Usyk has back-to-back wins over fellow Olympic gold medallist Anthony Joshua and should not be counted out against Fury despite a massive size disadvantage. Even if Fury were to beat Usyk, a fourth fight with Deontay Wilder could be a possibility with various mandatory title defence obligations involved (boxing contracts are complicated, folks!). If that ends up being the case, Wilder will win part four of that rivalry via KO.
Rafael dos Anjos called out Conor McGregor after moving into fifth place on the UFC’s all-time wins list and is on the short list of potential opponents for whenever McGregor, a fellow former 155-pound champion, returns to active competition.
Dos Anjos was supposed to defend his lightweight title against then-featherweight champion McGregor back in 2016, however, the Brazilian broke his foot in training, an injury that would permanently change the trajectory of the sport.

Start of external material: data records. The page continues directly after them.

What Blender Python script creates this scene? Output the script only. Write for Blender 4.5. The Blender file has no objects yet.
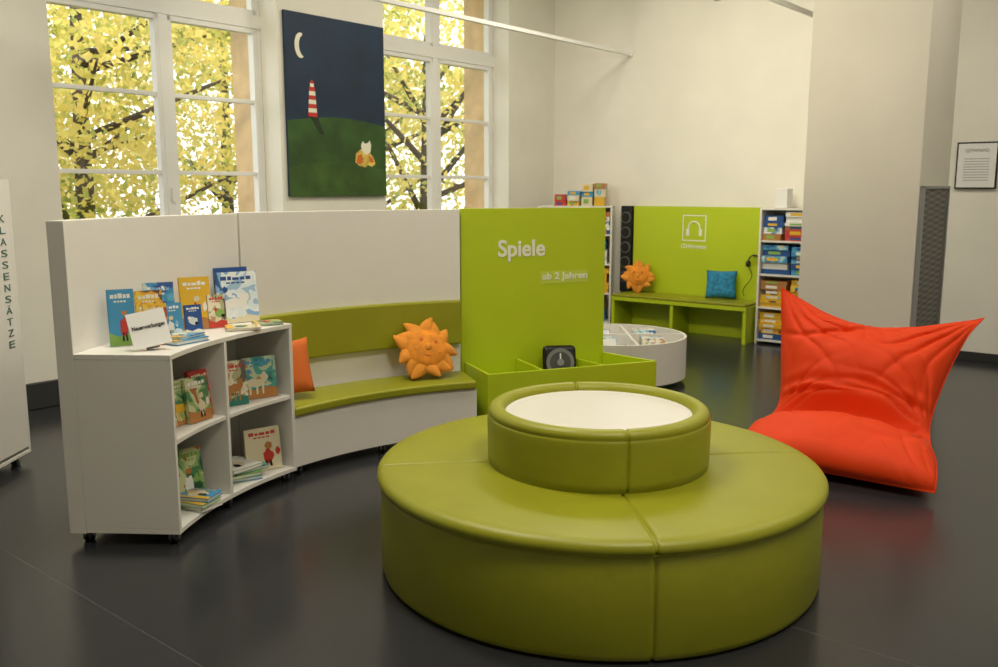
import bpy, bmesh, math, random
from mathutils import Matrix, Vector, noise
import numpy as np
random.seed(7)
S = bpy.context.scene
S.view_settings.view_transform = 'Standard'
COL = S.collection
I4 = Matrix.Identity(4)
rad = math.radians

# ------------------------------------------------------------------ materials
MATS = {}
def mat(name, col, rough=0.6, metal=0.0, var=0.0, vscale=6.0, bump=0.0, bscale=60.0, spec=0.5, coat=0.0, emis=0.0, sheen=0.0):
    if name in MATS: return MATS[name]
    m = bpy.data.materials.new(name); m.use_nodes = True
    nt = m.node_tree; b = nt.nodes['Principled BSDF']
    b.inputs['Base Color'].default_value = (*col, 1)
    b.inputs['Roughness'].default_value = rough
    b.inputs['Metallic'].default_value = metal
    b.inputs['Specular IOR Level'].default_value = spec
    b.inputs['Coat Weight'].default_value = coat
    b.inputs['Sheen Weight'].default_value = sheen
    if emis:
        b.inputs['Emission Color'].default_value = (*col, 1); b.inputs['Emission Strength'].default_value = emis
    tc = nt.nodes.new('ShaderNodeTexCoord')
    if var > 0:
        n = nt.nodes.new('ShaderNodeTexNoise'); n.inputs['Scale'].default_value = vscale; n.inputs['Detail'].default_value = 5
        r = nt.nodes.new('ShaderNodeValToRGB')
        r.color_ramp.elements[0].position = .3; r.color_ramp.elements[1].position = .7
        r.color_ramp.elements[0].color = (*[max(0, c*(1-var)) for c in col], 1)
        r.color_ramp.elements[1].color = (*[min(1, c*(1+var)) for c in col], 1)
        nt.links.new(tc.outputs['Object'], n.inputs['Vector']); nt.links.new(n.outputs['Fac'], r.inputs['Fac'])
        nt.links.new(r.outputs['Color'], b.inputs['Base Color'])
    if bump > 0:
        n2 = nt.nodes.new('ShaderNodeTexNoise'); n2.inputs['Scale'].default_value = bscale; n2.inputs['Detail'].default_value = 4
        bp = nt.nodes.new('ShaderNodeBump'); bp.inputs['Strength'].default_value = bump; bp.inputs['Distance'].default_value = .01
        nt.links.new(tc.outputs['Object'], n2.inputs['Vector']); nt.links.new(n2.outputs['Fac'], bp.inputs['Height'])
        nt.links.new(bp.outputs['Normal'], b.inputs['Normal'])
    MATS[name] = m
    return m
def illus(name, cols, sc):
    m=bpy.data.materials.new(name); m.use_nodes=True; nt=m.node_tree; b=nt.nodes['Principled BSDF']; b.inputs['Roughness'].default_value=.3
    tc=nt.nodes.new('ShaderNodeTexCoord'); n=nt.nodes.new('ShaderNodeTexNoise'); n.inputs['Scale'].default_value=sc; n.inputs['Detail'].default_value=2; n.inputs['Distortion'].default_value=.8
    r=nt.nodes.new('ShaderNodeValToRGB'); r.color_ramp.interpolation='CONSTANT'
    r.color_ramp.elements[0].color=(*cols[0],1); r.color_ramp.elements[1].position=.64; r.color_ramp.elements[1].color=(*cols[-1],1)
    k=len(cols)-2
    for i in range(k):
        e=r.color_ramp.elements.new(.38+.24*(i)/max(1,k)); e.color=(*cols[i+1],1)
    nt.links.new(tc.outputs['Object'],n.inputs['Vector']); nt.links.new(n.outputs['Fac'],r.inputs['Fac']); nt.links.new(r.outputs['Color'],b.inputs['Base Color'])
    return m

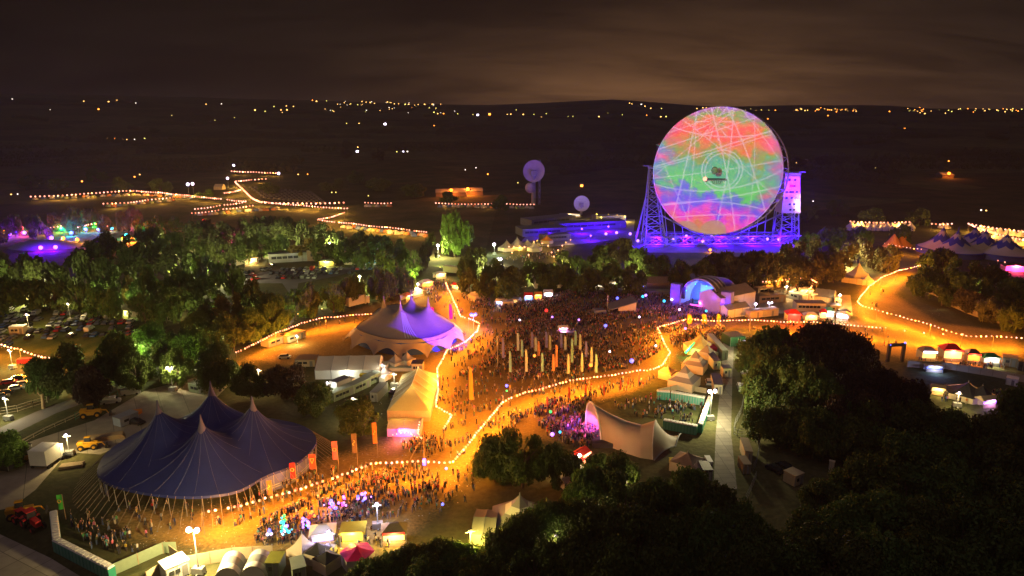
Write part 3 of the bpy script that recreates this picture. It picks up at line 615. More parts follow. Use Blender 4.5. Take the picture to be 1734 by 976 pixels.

McGregor ended up fighting Nate Diaz on short notice. Diaz pulled off the upset, dos Anjos eventually lost his title to Eddie Alvarez partly because of a terrible weight cut, and a McGregor matchup never materialized.
Pitting them against one another in 2023 would be a marketable meeting of former champions six years in the making and a winnable matchup for the respected Brazilian that could take place in the welterweight division.
McGregor won’t be the only former two-weight champ to return from a lengthy layoff and lose either…
Aljamain Sterling will welcome former two-weight champion Henry Cejudo back to the UFC roughly three years after Cejudo stepped away from the sport and vacated the same title Sterling defended against Petr Yan and T.J. Dillashaw in 2022.
The fight isn’t official but is expected to happen. If Cejudo, the former flyweight and bantamweight titleholder, doesn’t get submitted or TKO’d, he’ll wear Sterling like a backpack for much of the five-round tilt and realize he should’ve stayed retired.
Paddy Pimblett is dealing with the first bit of adversity in his UFC career, coming off a controversial unanimous decision win (that should’ve been a loss) to Jared Gordon in a pay-per-view co-headliner.
The rising star has been compared by some to McGregor – mostly since both are former Cage Warriors featherweight champions and entertaining both in the cage and on the mic. Pimblett has more holes in his game at this stage of his career than McGregor did, that’s for sure.
If “Paddy the Baddy” keeps racking up wins then the UFC will continue upping his level of competition. Eventually, he’ll run into a top-25 lightweight and get tuned up.